Digital Humanities in the Classroom

Digital Humanities in the Classroom: Bridging the Gap between Teaching and Research

Principal Investigator: Marie-Claire Beaulieu, Classics Department

This project has received support from the Tufts University Tufts Innovates! program, the National Endowment for the Humanities [grant HD-51548-12] and the Institute of Museum and Library Services.

The early-stage development of a collaborative transcription, translation, and editing platform for Latin and ancient Greek texts. With this project, undergraduate and graduate students would participate in the creation of digital editions for inclusion in the Perseus Digital Library.

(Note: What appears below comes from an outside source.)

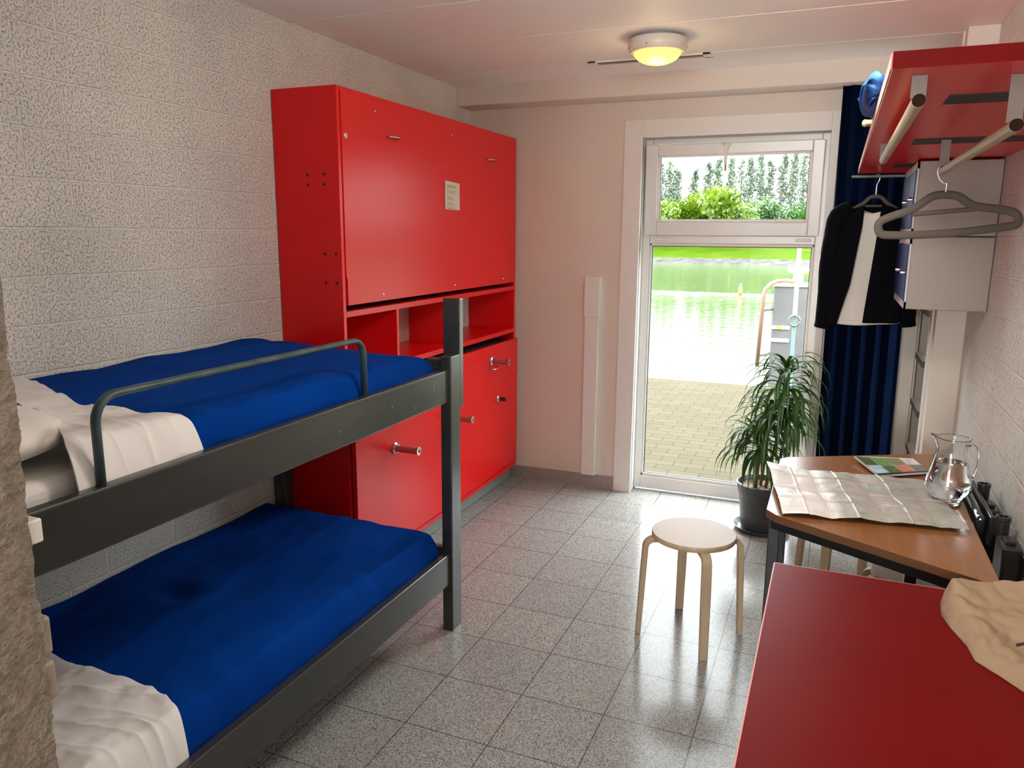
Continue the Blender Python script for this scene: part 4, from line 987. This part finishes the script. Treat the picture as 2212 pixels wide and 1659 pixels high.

The Department of Classics at Tufts University seeks level II funding to design and test an integrated platform on which students will collaboratively transcribe, edit, and translate Latin and Greek texts, creating vetted open source digital editions. This project, while giving students the opportunity to work with original untranslated documents, also contributes to the efforts of the scholarly community worldwide to meet the challenge of publishing large numbers of primary source documents online while preserving high editorial standards. The students’ work will be vetted by experts, encoded in XML TEI following best practices in the Digital Humanities, and published online in the Tufts Digital Library and the Perseus Digital Library, which receives more than 700,000 visits a month. The integrated platform will be made available as open-source software and can be used as a model for editing and translating any source documents in any language and any Humanities field.